In a number of regards, Balinese painting of the Renewal period
retains features of the pre-colonial style - features which serve to distinguish Balinese
painting from that of the West. A modern Western painting, for example, is
centered around one or several central objects, forms or/and color surfaces. This makes it
easy for the viewer to grasp the theme right away, if the work is figurative, or
appreciate its composition intuitively, if it is abstract. In Balinese paintings of the
Renewal period, as in those of the more recent schools of painting such as Batuan,
Pengosekan, Penestanan and Padangtegal, however, the surface of the canvas so fully
occupied that no particular object stands out, either thematically or visually. Such dense
occupation of the canvas derives from pre-colonial wayang style of painting and is
suggestive of a mystic world in which niskala (otherworldly) as equally present as sekala
ones (those of the material world).
Another feature of Balinese painting is the tight and generalized
patterning.

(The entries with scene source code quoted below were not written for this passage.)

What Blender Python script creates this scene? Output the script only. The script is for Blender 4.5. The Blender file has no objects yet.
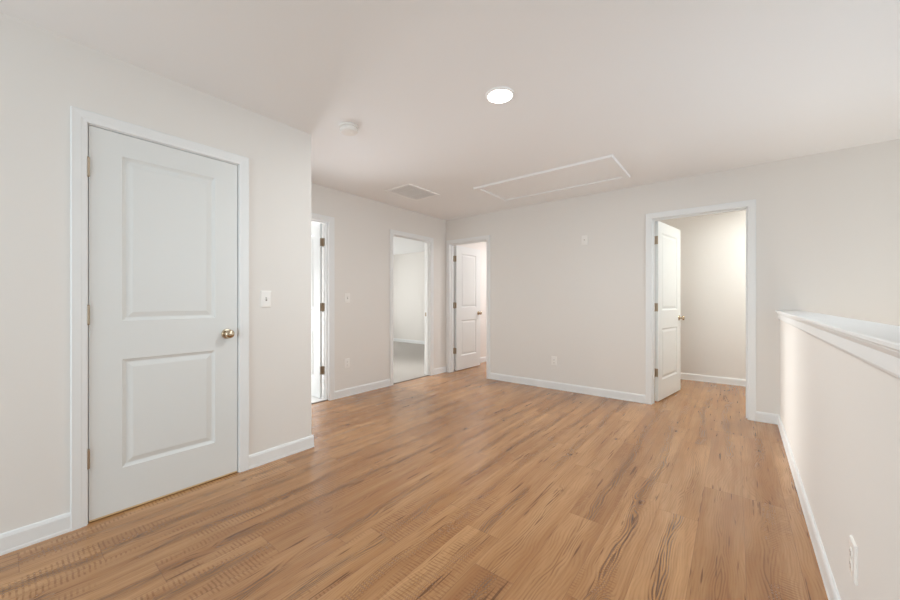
import bpy, bmesh, math, random
from mathutils import Vector, Matrix
C = bpy.context.scene
COL = C.collection
R = math.radians
H = 2.44          # ceiling height
T = 0.114         # wall thickness
XL, XH, YB, XR = -2.590, -3.647, 4.490, 0.3136   # left wall, hall wall, back wall, half wall faces
YC = 1.522        # where the left wall ends
YR = -2.60        # rear wall

# ------------------------------------------------------------------ camera
cd = bpy.data.cameras.new('camera'); cam = bpy.data.objects.new('camera', cd); COL.objects.link(cam)
cam.location = (0, 0, 1.1407); cam.rotation_euler = (R(90), 0, R(38.446))
cd.sensor_width = 36; cd.lens = 358.97 / 900 * 36; cd.shift_y = 1.0 / 900
cd.clip_start = 0.02
C.camera = cam
# ------------------------------------------------------------------ world, lights, exposure
w = bpy.data.worlds.new('world'); C.world = w; w.use_nodes = True
w.node_tree.nodes['Background'].inputs[0].default_value = (0.80, 0.90, 1.0, 1)
w.node_tree.nodes['Background'].inputs[1].default_value = 0.6
C.view_settings.view_transform = 'Standard'; C.view_settings.look = 'None'
C.view_settings.gamma = 1; C.view_settings.use_curve_mapping = False
C.view_settings.exposure = 0.15
C.cycles.diffuse_bounces = 8; C.cycles.max_bounces = 14

def area(name, loc, rot, sx, sy, power, col=(1, 1, 1), spread=180):
    l = bpy.data.lights.new(name, 'AREA'); l.shape = 'RECTANGLE'; l.size = sx; l.size_y = sy
    l.energy = power; l.color = col; l.spread = R(spread)
    o = bpy.data.objects.new(name, l); COL.objects.link(o); o.location = loc; o.rotation_euler = rot
    return o
# bedroom daylight, plus added fill lights at the unseen rear and stairwell
DAY = (0.79, 0.905, 1.0)
area('rear_fill_light', (-1.3, YR + 0.03, 1.15), (R(90), 0, 0), 2.2, 2.1, 46, (0.775, 0.925, 1.0))  # unseen area light added behind the loft to brighten it
area('stair_side_fill', (1.42, 2.6, 1.50), (R(90), 0, R(90)), 2.0, 1.1, 9.5, (0.75, 0.9, 1.0), 100)  # added out-of-view fill, aimed over the half wall at the left walls
area('stairwell_up_fill', (0.94, 3.4, -0.6), (R(180), 0, 0), 0.9, 1.6, 14, (1.0, 0.93, 0.85))  # added upward fill for the ceiling, no such source known
area('bedroom_window_daylight', (-7.9, 5.3, 1.3), (R(90), 0, R(-90)), 1.6, 1.4, 28, (0.99, 1.0, 0.97))
area('bedroom_doorway_beam', (-7.9, 3.85, 1.45), (R(83), 0, R(-90)), 1.1, 1.1, 34, (0.98, 0.99, 0.97), 55)  # added narrow beam sending bedroom daylight through the doorway onto the floor
area('front_bedroom_window_daylight', (-5.45, 2.05, 0.80), (R(90), 0, R(-90)), 1.4, 1.3, 56, (0.93, 0.96, 1.0))

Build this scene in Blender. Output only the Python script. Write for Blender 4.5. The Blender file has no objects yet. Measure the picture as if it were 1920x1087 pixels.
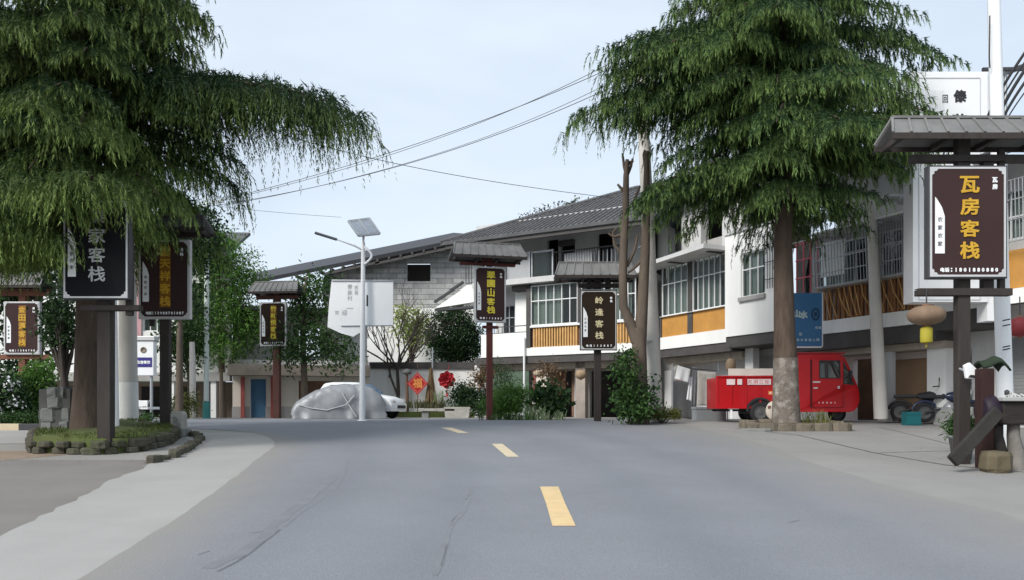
import bpy, bmesh, math, random
import numpy as np
from mathutils import Vector, Matrix
from mathutils.geometry import tessellate_polygon

S = bpy.context.scene
COL = S.collection
R = math.radians
F = 1493.0            # focal length in pixels of the 1920 wide photograph
EYE = 1.5
HZ = 770.0

# ------------------------------------------------------------------ camera
cd = bpy.data.cameras.new('camera')
cam = bpy.data.objects.new('camera', cd)
COL.objects.link(cam)
cam.location = (0, 0, EYE)
cam.rotation_euler = (R(90), 0, 0)
cd.sensor_width = 36.0
cd.lens = F / 1920 * 36
cd.shift_y = (HZ - 543.5) / 1920
cd.clip_start = 0.1
cd.clip_end = 4000
S.camera = cam

# ------------------------------------------------------------------ sky and sun (bright overcast)
SUN_EL, SUN_AZ = 38, 225       # azimuth: direction the light comes from, clockwise from +Y
w = bpy.data.worlds.new('World')
S.world = w
w.use_nodes = True
nt = w.node_tree
bg = nt.nodes['Background']
sky = nt.nodes.new('ShaderNodeTexSky')
sky.sky_type = 'NISHITA'
sky.sun_disc = False
sky.sun_elevation = R(SUN_EL)
sky.sun_rotation = R(SUN_AZ)
sky.air_density = 1.0
sky.dust_density = 2.5
sky.ozone_density = 1.0
# thin even cloud over the clear sky: mixes the blue towards a pale grey-white
tc = nt.nodes.new('ShaderNodeTexCoord')
mp = nt.nodes.new('ShaderNodeMapping')
mp.inputs['Scale'].default_value = (1.0, 1.0, 3.0)
nz = nt.nodes.new('ShaderNodeTexNoise')
nz.inputs['Scale'].default_value = 2.2
nz.inputs['Detail'].default_value = 4
mr = nt.nodes.new('ShaderNodeMapRange')
mr.inputs['From Min'].default_value = 0.3
mr.inputs['From Max'].default_value = 0.7
mr.inputs['To Min'].default_value = 0.66
mr.inputs['To Max'].default_value = 0.95
mx = nt.nodes.new('ShaderNodeMix')
mx.data_type = 'RGBA'
mx.inputs['B'].default_value = (5.75, 6.5, 7.3, 1)
nt.links.new(tc.outputs['Generated'], mp.inputs['Vector'])
nt.links.new(mp.outputs['Vector'], nz.inputs['Vector'])
nt.links.new(nz.outputs['Fac'], mr.inputs['Value'])
nt.links.new(mr.outputs['Result'], mx.inputs['Factor'])
nt.links.new(sky.outputs['Color'], mx.inputs['A'])
nt.links.new(mx.outputs['Result'], bg.inputs['Color'])
bg.inputs['Strength'].default_value = 0.11

sl = bpy.data.lights.new('sun', 'SUN')
sun = bpy.data.objects.new('sun', sl)
COL.objects.link(sun)
sl.energy = 2.6
sl.angle = R(20)
sl.color = (1.0, 0.97, 0.92)
_d = Vector((math.sin(R(SUN_AZ)) * math.cos(R(SUN_EL)), math.cos(R(SUN_AZ)) * math.cos(R(SUN_EL)), math.sin(R(SUN_EL))))
sun.rotation_euler = _d.to_track_quat('Z', 'Y').to_euler()
sun.location = (0, -10, 40)

S.view_settings.view_transform = 'Standard'
S.view_settings.look = 'None'
S.view_settings.exposure = 0.45
S.view_settings.gamma = 1.0
S.render.engine = 'CYCLES'
S.cycles.max_bounces = 6
S.cycles.transparent_max_bounces = 8

# ------------------------------------------------------------------ helpers
def P(px, py, d):
    """A point of the place: photograph pixel (px, py) at depth d metres."""
    return Vector(((px - 960) / F * d, d, EYE + (HZ - py) / F * d))

def X(px, d):
    return (px - 960) / F * d

def Z(py, d):
    return EYE + (HZ - py) / F * d

def g(y):
    """Height of the ground: the road climbs 5 per cent to a crest 24 m away."""
    if y > 60:
        return 1.2
    y = max(y, -40.0)
    return 1.2 - 0.05 * 1.2 * math.log(1 + math.exp((24 - y) / 1.2))

_mats = {}
def M(name, rgb, rough=0.8, var=0.15, scale=3.0, bump=0.0, bscale=None, metal=0.0, spec=0.3, stain=0.0, stain_rgb=(0.12, 0.1, 0.08), coat=0.0, stretch=(1, 1, 1)):
    if name in _mats:
        return _mats[name]
    m = bpy.data.materials.new(name)
    m.use_nodes = True
    n, l = m.node_tree.nodes, m.node_tree.links
    b = n['Principled BSDF']
    b.inputs['Roughness'].default_value = rough
    b.inputs['Metallic'].default_value = metal
    b.inputs['Specular IOR Level'].default_value = spec
    b.inputs['Coat Weight'].default_value = coat
    t = n.new('ShaderNodeTexCoord')
    mpn = n.new('ShaderNodeMapping')
    mpn.inputs['Scale'].default_value = stretch
    l.new(t.outputs['Object'], mpn.inputs['Vector'])
    a = n.new('ShaderNodeTexNoise')
    a.inputs['Scale'].default_value = scale
    a.inputs['Detail'].default_value = 7
    a.inputs['Roughness'].default_value = 0.62
    l.new(mpn.outputs['Vector'], a.inputs['Vector'])
    r = n.new('ShaderNodeMapRange')
    r.inputs['From Min'].default_value = 0.25
    r.inputs['From Max'].default_value = 0.75
    r.inputs['To Min'].default_value = 1 - var
    r.inputs['To Max'].default_value = 1 + var
    l.new(a.outputs['Fac'], r.inputs['Value'])
    v = n.new('ShaderNodeVectorMath')
    v.operation = 'SCALE'
    v.inputs[0].default_value = rgb
    l.new(r.outputs['Result'], v.inputs['Scale'])
    out = v.outputs['Vector']
    if stain > 0:
        s = n.new('ShaderNodeTexNoise')
        s.inputs['Scale'].default_value = scale * 0.33
        s.inputs['Detail'].default_value = 8
        s.inputs['Roughness'].default_value = 0.7
        l.new(mpn.outputs['Vector'], s.inputs['Vector'])
        q = n.new('ShaderNodeMapRange')
        q.inputs['From Min'].default_value = 0.5
        q.inputs['From Max'].default_value = 0.78
        q.inputs['To Min'].default_value = 0.0
        q.inputs['To Max'].default_value = stain
        l.new(s.outputs['Fac'], q.inputs['Value'])
        x = n.new('ShaderNodeMix')
        x.data_type = 'RGBA'
        x.inputs['B'].default_value = (*stain_rgb, 1)
        l.new(q.outputs['Result'], x.inputs['Factor'])
        l.new(out, x.inputs['A'])
        out = x.outputs['Result']
    l.new(out, b.inputs['Base Color'])
    if bump > 0:
        c = n.new('ShaderNodeTexNoise')
        c.inputs['Scale'].default_value = bscale or scale * 6
        c.inputs['Detail'].default_value = 5
        l.new(mpn.outputs['Vector'], c.inputs['Vector'])
        bp = n.new('ShaderNodeBump')
        bp.inputs['Strength'].default_value = bump
        bp.inputs['Distance'].default_value = 0.02
        l.new(c.outputs['Fac'], bp.inputs['Height'])
        l.new(bp.outputs['Normal'], b.inputs['Normal'])
    _mats[name] = m
    return m

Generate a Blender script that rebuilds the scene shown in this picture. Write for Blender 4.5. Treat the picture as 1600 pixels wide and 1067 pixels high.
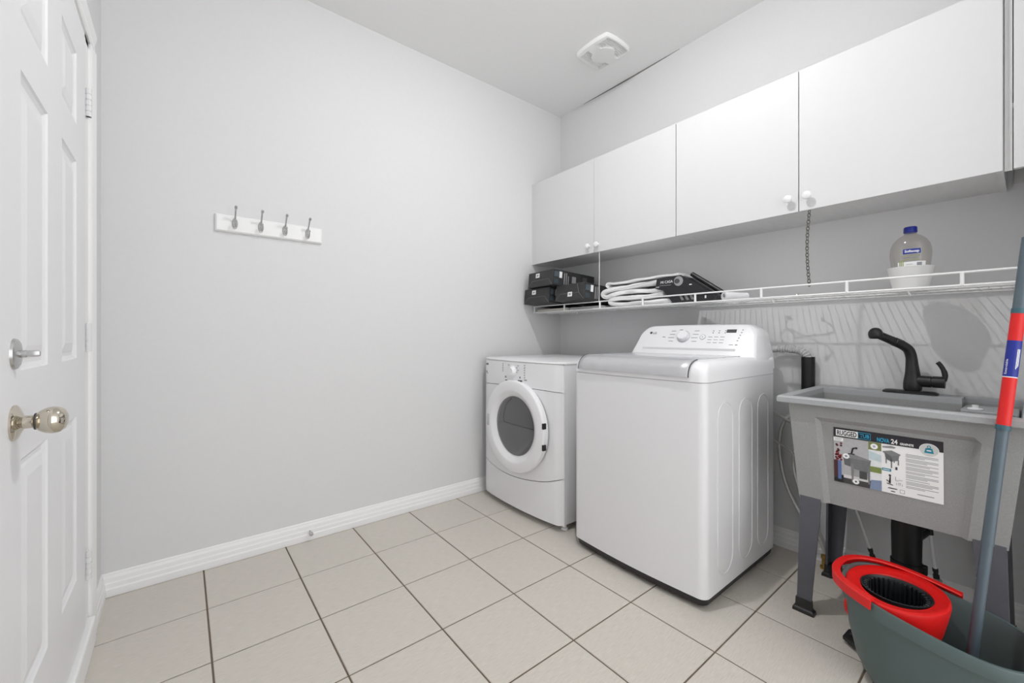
import bpy, bmesh, math, random
from math import sin, cos, pi, radians as R
from mathutils import Vector, Matrix
random.seed(7)
for o in list(bpy.data.objects): bpy.data.objects.remove(o, do_unlink=True)
S = bpy.context.scene
C = S.collection

# ------------------------------------------------------------------ camera, world, exposure
EYE = 1.06                                   # lens height above the floor
cam_d = bpy.data.cameras.new('camera'); cam = bpy.data.objects.new('camera', cam_d); C.objects.link(cam)
cam.location = (0, 0, EYE); cam.rotation_euler = (R(90), 0, R(51.4292 - 90))
cam_d.sensor_width = 36; cam_d.lens = 646.764 / 1600 * 36; cam_d.shift_y = -9.85 / 1600; cam_d.clip_start = 0.02
S.camera = cam
W = bpy.data.worlds.new('world'); S.world = W; W.use_nodes = True
W.node_tree.nodes['Background'].inputs[0].default_value = (0.985, 0.993, 1.0, 1)
W.node_tree.nodes['Background'].inputs[1].default_value = 2.4
LAMP = (1.10, 0.96, 2.768); LAMP_POWER = 17.5
S.view_settings.view_transform = 'Standard'; S.view_settings.look = 'None'
S.view_settings.gamma = 1; S.view_settings.exposure = -0.12
S.view_settings.use_curve_mapping = False

# room: rack wall at y=LY, cabinet wall at x=RX, door wall at x=LX, ceiling at ZC, open towards the rest of the house behind the camera
LY, RX, LX, ZC, RY = 2.343, 2.3636, -0.256, 2.798, -1.45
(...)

A modern Western painting is always uniquely structured and made
up of unpredictable forms. By contrast, Balinese painting of the Renewal period contains
no surprises whatsoever. Rather, it consists of a combination of a limited number of
graphic patterns and sub-patterns regularly distributed over the surface of the canvas.
For example, there are three or four types of eyes, five or six kinds of posture, seven or
eight different head-dresses, etc. Balinese apprentice painters are taught only a limited
number of forms or patterns, and may use only these, with marginal modifications or
improvements. Rather than to assert their liberty and originality of expression, the task
of a Balinese painter is to reproduce given forms and narrative themes in the manner they
have been taught. And for as long as they stay rooted in such traditions of
apprenticeship, the various village-based schools of the Renewal Movement remain more
aptly classified neo-traditional than truly modern.
SCHOOLING AND IDENTITY
Not until they began to attend state art institutions in Java, such
as the Institute of Technology in Bandung (ITB) and the ASRI art school in Yogya, were
Balinese artists afforded the opportunity to reinterpret the aesthetics that their
predecessors had failed to question. State schooling gave birth to a second wave of change
in Balinese painting which took momentum in the fifties. By this time, the quest for an
aesthetic (an aesthetic which was lager rejected) had became a goal in itself, and
tradition ceased being a state of being and became instead a statement.